DATA BLOCK:
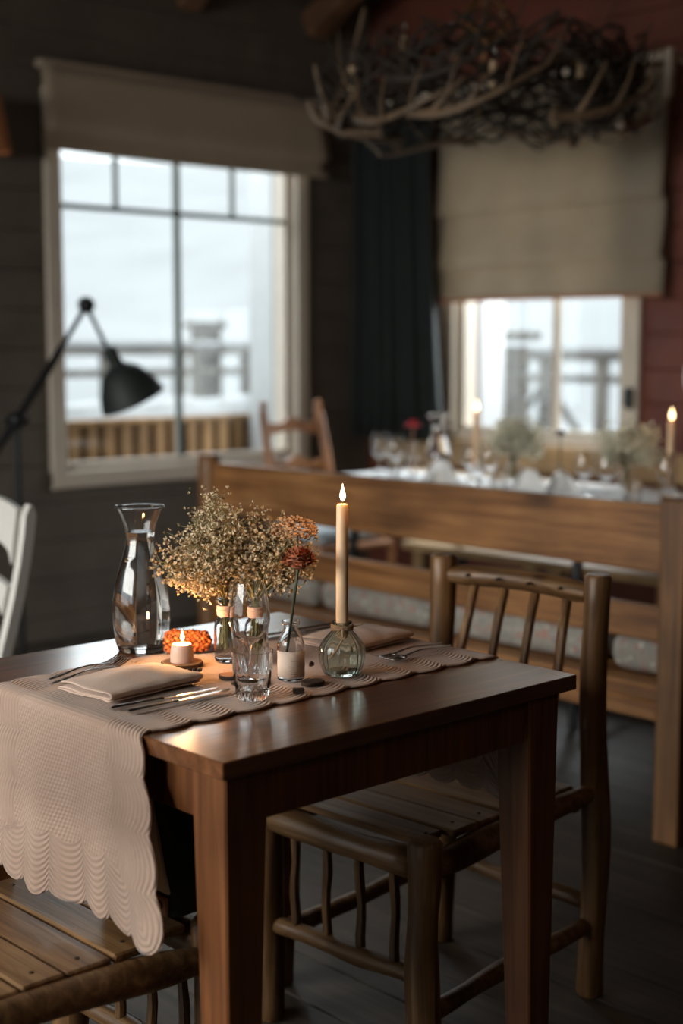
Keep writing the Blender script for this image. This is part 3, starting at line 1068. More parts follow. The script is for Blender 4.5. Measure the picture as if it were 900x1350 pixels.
# teal bag leaning on the left chair seat
bg_ = thing('canvas_bag', 'dark teal bag with grey front panel and leather tag on the left log chair', 'bag', (0.085, 0.228, 0.4495))
bm = nb()
bx(bm, (0.045, 0.10, 0.099), (0.09, 0.20, 0.198), 0.014, seg=3); build('body', bm, M['bag_teal'], bg_)
bm = nb()
hexa(bm, [(-0.005, 0.008, 0.040), (0.001, 0.008, 0.040), (0.001, 0.19, 0.040), (-0.005, 0.19, 0.040)],
     [(-0.005, 0.052, 0.188), (0.001, 0.052, 0.188), (0.001, 0.19, 0.188), (-0.005, 0.19, 0.188)], 0.002)
build('front_panel', bm, M['bag_grey'], bg_)
bm = nb(); bx(bm, (-0.003, 0.030, 0.019), (0.006, 0.034, 0.030), 0.002); tagp = build('leather_tag', bm, M['leather'], bg_)
bm = nb()
hk = [(-0.0064, 0.030 - 0.007 * math.cos(a), 0.020 + 0.007 * math.sin(a)) for a in [math.radians(d) for d in range(-60, 200, 20)]]
tube(bm, hk, 0.0014, 6); build('mark', bm, M['wick'], tagp)

# ------------------------------------------------------------------ bench with its back to us
be = thing('wooden_bench', 'long wooden bench with board back, standing behind the log chair', 'bench', (1.99, 0.65, 0))
bm = nb(); bx(bm, (0.0, -0.005, 0.455), (0.075, 0.078, 0.91), 0.008, seg=2); build('post', bm, M['bench_v'], be)
bm = nb(); log(bm, (0, 1.97, 0), (0, 1.97, 0.915), 0.043, wob=0.004, sd=5, n=12, rv=0.03); build('log_post', bm, M['bench_v'], be)
for (y, s) in ((0.0, 0), (1.97, 0)):
    bm = nb(); bx(bm, (0.42, y, 0.205), (0.07, 0.07, 0.41), 0.008, seg=2); build('front_leg', bm, M['bench_v'], be)
bm = nb(); bx(bm, (0.0, 0.985, 0.800), (0.034, 1.90, 0.178), 0.006, seg=2); build('back_rail', bm, M['bench'], be)
bm = nb(); bx(bm, (0.0, 0.985, 0.575), (0.032, 1.90, 0.092), 0.006, seg=2); build('back_rail', bm, M['bench'], be)
bm = nb(); bx(bm, (0.0, 0.985, 0.392), (0.036, 1.90, 0.044), 0.004); bx(bm, (0.003, 0.985, 0.343), (0.034, 1.90, 0.050), 0.004); build('seat_apron', bm, M['bench'], be)
bm = nb()
for k in range(4):
    bx(bm, (0.075 + k * 0.105, 0.985, 0.402), (0.10, 1.96, 0.026), 0.004)
build('seat', bm, M['bench'], be)
for i, (ya, yb, lb) in enumerate(((0.66, 0.905, 'grey flowered bench cushion beside the right-hand bench post'),
                                  (0.955, 1.56, 'grey flowered bench cushion seen through the spindles of the log chair'),
                                  (1.585, 2.10, 'grey flowered bench cushion behind the tall candle and dahlia'),
                                  (2.12, 2.55, 'grey flowered bench cushion at the end of the bench near the round log post'))):
    bm = nb()
    wdt = yb - ya
    bx(bm, (0.2, wdt / 2, 0.05), (0.36, wdt, 0.098), 0.042, seg=4)
    for v in bm.verts:
        v.co.z += 0.006 * noise.noise(v.co * 9 + Vector((i * 3, 0, 0)))
    for f in bm.faces:
        f.smooth = True
    o = build('seat_cushion', bm, M['cushion'], None, (2.02, ya, 0.417))
    tag(o, lb, 'cushion', 'flowered cushions on the bench')

# ------------------------------------------------------------------ far table, wall bench
ft = thing('long_table', 'far dining table laid with white linen beyond the bench', 'table', (2.62, 1.18, 0))
bm = nb()
for k in range(4):
    bx(bm, (0.1 + 0.2 * k, 0.9, 0.745), (0.198, 1.8, 0.03), 0.003)
build('tabletop', bm, M['wall_bench'], ft)
for y in (0.35, 1.45):
    bm = nb()
    tube(bm, spline([(0.08, y, 0.0), (0.08, y, 0.45), (0.12, y, 0.62), (0.30, y, 0.722)], 5), 0.018, 8)
    tube(bm, spline([(0.72, y, 0.0), (0.72, y, 0.45), (0.68, y, 0.62), (0.50, y, 0.722)], 5), 0.018, 8)
    tube(bm, [(0.08, y, 0.16), (0.72, y, 0.16)], 0.014, 8)
    build('leg_frame', bm, M['black_steel'], ft)
bm = nb()
rows = []
for i in range(41):
    y = 0.03 + 1.74 * i / 40
    row = []
    for j in range(13):
        x = 0.14 + 0.50 * j / 12
        row.append(bm.verts.new((x, y, 0.003 + 0.004 * abs(noise.noise(Vector((x * 8, y * 8, 1)))))))
    rows.append(row)
for i in range(40):
    for j in range(12):
        f = bm.faces.new([rows[i][j], rows[i + 1][j], rows[i + 1][j + 1], rows[i][j + 1]]); f.smooth = True
o = build('white_tablecloth', bm, M['white_cloth'], None, (2.62, 1.18, 0.760))
o.modifiers.new('solid', 'SOLIDIFY').thickness = 0.002
tag(o, 'white linen runner along the far table', 'tablecloth')

wb = thing('wall_bench', 'pale wooden bench along the red wall under the right window', 'bench', (3.62, 1.3, 0))
bm = nb(); bx(bm, (0.40, 1.28, 0.775), (0.028, 2.56, 0.13), 0.005); build('back_board', bm, M['wall_bench'], wb)
bm = nb()
for k in range(5):
    bx(bm, (-0.29 + 0.145 * k, 0.81, 0.435), (0.14, 1.62, 0.035), 0.004)
build('seat', bm, M['wall_bench'], wb)
for y in (0.06, 0.8, 1.55):
    bm = nb(); bx(bm, (-0.30, y, 0.208), (0.06, 0.06, 0.415), 0.005); build('leg', bm, M['wall_bench'], wb)
    bm = nb(); bx(bm, (0.43, y, 0.42), (0.03, 0.06, 0.84), 0.005); build('back_post', bm, M['wall_bench'], wb)

# ------------------------------------------------------------------ ladder-back chair at the head of the far table
lc = thing('ladder_back_chair', 'orange-brown ladder-back chair in front of the left window', 'chair', (3.10, 3.22, 0), math.radians(-3))
for s in (-1, 1):
    bm = nb()
    pts = spline([(s * 0.185, 0.17, 0), (s * 0.183, 0.17, 0.42), (s * 0.17, 0.20, 0.75), (s * 0.158, 0.26, 1.0)], 5)
    tube(bm, pts, [0.018] * 5 + [0.020] * 8 + [0.021] * 3, 10)
    p = pts[-1]
    lathe(bm, [(0, -0.01), (0.016, -0.005), (0.02, 0.008), (0.012, 0.016), (0.019, 0.03), (0.018, 0.042), (0.006, 0.052), (0, 0.053)], 12, p)
    build('rear_post', bm, M['orange_wood'], lc)
    bm = nb(); tube(bm, [(s * 0.20, -0.2, 0), (s * 0.20, -0.2, 0.44)], 0.019, 10); build('front_leg', bm, M['orange_wood'], lc)
    for z in (0.15, 0.28):
        bm = nb(); tube(bm, [(s * 0.20, -0.2, z), (s * 0.185, 0.17, z)], 0.011, 8); build('stretcher', bm, M['orange_wood'], lc)
for (z, hh, yy, hwid) in ((0.935, 0.085, 0.243, 0.15), (0.765, 0.075, 0.205, 0.158), (0.60, 0.06, 0.18, 0.165)):
    bm = nb()
    top, bot = [], []
    for k in range(15):
        u = k / 14
        x = -hwid + 2 * hwid * u
        bow = 0.02 * math.sin(PI * u)
        zt = z + hh / 2 * (0.45 + 0.55 * math.sin(PI * u)) + 0.012 * math.cos(4 * PI * u) - 0.01
        zb = z - hh / 2 + 0.022 * math.sin(PI * u)
        top.append([(x, yy + bow - 0.008, zt), (x, yy + bow + 0.008, zt)])
        bot.append([(x, yy + bow - 0.008, zb), (x, yy + bow + 0.008, zb)])
    vt = [[bm.verts.new(p) for p in q] for q in top]; vb = [[bm.verts.new(p) for p in q] for q in bot]
    for k in range(14):
        bm.faces.new([vt[k][0], vt[k + 1][0], vt[k + 1][1], vt[k][1]])
        bm.faces.new([vb[k][0], vb[k][1], vb[k + 1][1], vb[k + 1][0]])
        bm.faces.new([vt[k][0], vb[k][0], vb[k + 1][0], vt[k + 1][0]])
        bm.faces.new([vt[k][1], vt[k + 1][1], vb[k + 1][1], vb[k][1]])
    for k in (0, 14):
        bm.faces.new([vt[k][0], vt[k][1], vb[k][1], vb[k][0]])
    build('back_slat', bm, M['orange_wood'], lc)
bm = nb(); bx(bm, (0, -0.01, 0.43), (0.42, 0.40, 0.035), 0.012, seg=2); build('seat', bm, M['orange_wood'], lc)
bm = nb(); bx(bm, (0, -0.01, 0.482), (0.40, 0.36, 0.066), 0.028, seg=3)
for f in bm.faces:
    f.smooth = True
o = build('seat_cushion', bm, M['blue_cushion'], None, (3.10, 3.22, 0))
tag(o, 'pale grey-blue cushion on the ladder-back chair seat, seen through the bench back', 'cushion')

# ------------------------------------------------------------------ white painted chair at the left edge
wc = thing('white_chair', 'white painted chair with curved back slats at the left edge', 'chair', (0.412, 1.965, 0), math.radians(4))


def ribbon_solid(bm, pts_a, pts_b, thick_vec):
    """A solid between two polylines, thickened by thick_vec."""
    tv = Vector(thick_vec)
    n = len(pts_a)
    A = [bm.verts.new(Vector(p)) for p in pts_a]; B = [bm.verts.new(Vector(p)) for p in pts_b]
    A2 = [bm.verts.new(Vector(p) + tv) for p in pts_a]; B2 = [bm.verts.new(Vector(p) + tv) for p in pts_b]
    for k in range(n - 1):
        for q in ((A[k], A[k + 1], B[k + 1], B[k]), (A2[k], B2[k], B2[k + 1], A2[k + 1]),
                  (A[k], A2[k], A2[k + 1], A[k + 1]), (B[k], B[k + 1], B2[k + 1], B2[k])):
            bm.faces.new(q).smooth = False
    bm.faces.new([A[0], B[0], B2[0], A2[0]]); bm.faces.new([A[-1], A2[-1], B2[-1], B[-1]])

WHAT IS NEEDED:
Please take the lines from the beginning of the data above through the line holding "tube(bm, hk, 0.0014, 6);" and transcribe them exactly, without any pictures.

WORKED SOLUTION:
Keep writing the Blender script for this image. This is part 3, starting at line 1068. More parts follow. The script is for Blender 4.5. Measure the picture as if it were 900x1350 pixels.
# teal bag leaning on the left chair seat
bg_ = thing('canvas_bag', 'dark teal bag with grey front panel and leather tag on the left log chair', 'bag', (0.085, 0.228, 0.4495))
bm = nb()
bx(bm, (0.045, 0.10, 0.099), (0.09, 0.20, 0.198), 0.014, seg=3); build('body', bm, M['bag_teal'], bg_)
bm = nb()
hexa(bm, [(-0.005, 0.008, 0.040), (0.001, 0.008, 0.040), (0.001, 0.19, 0.040), (-0.005, 0.19, 0.040)],
     [(-0.005, 0.052, 0.188), (0.001, 0.052, 0.188), (0.001, 0.19, 0.188), (-0.005, 0.19, 0.188)], 0.002)
build('front_panel', bm, M['bag_grey'], bg_)
bm = nb(); bx(bm, (-0.003, 0.030, 0.019), (0.006, 0.034, 0.030), 0.002); tagp = build('leather_tag', bm, M['leather'], bg_)
bm = nb()
hk = [(-0.0064, 0.030 - 0.007 * math.cos(a), 0.020 + 0.007 * math.sin(a)) for a in [math.radians(d) for d in range(-60, 200, 20)]]
tube(bm, hk, 0.0014, 6); build('mark', bm, M['wick'], tagp)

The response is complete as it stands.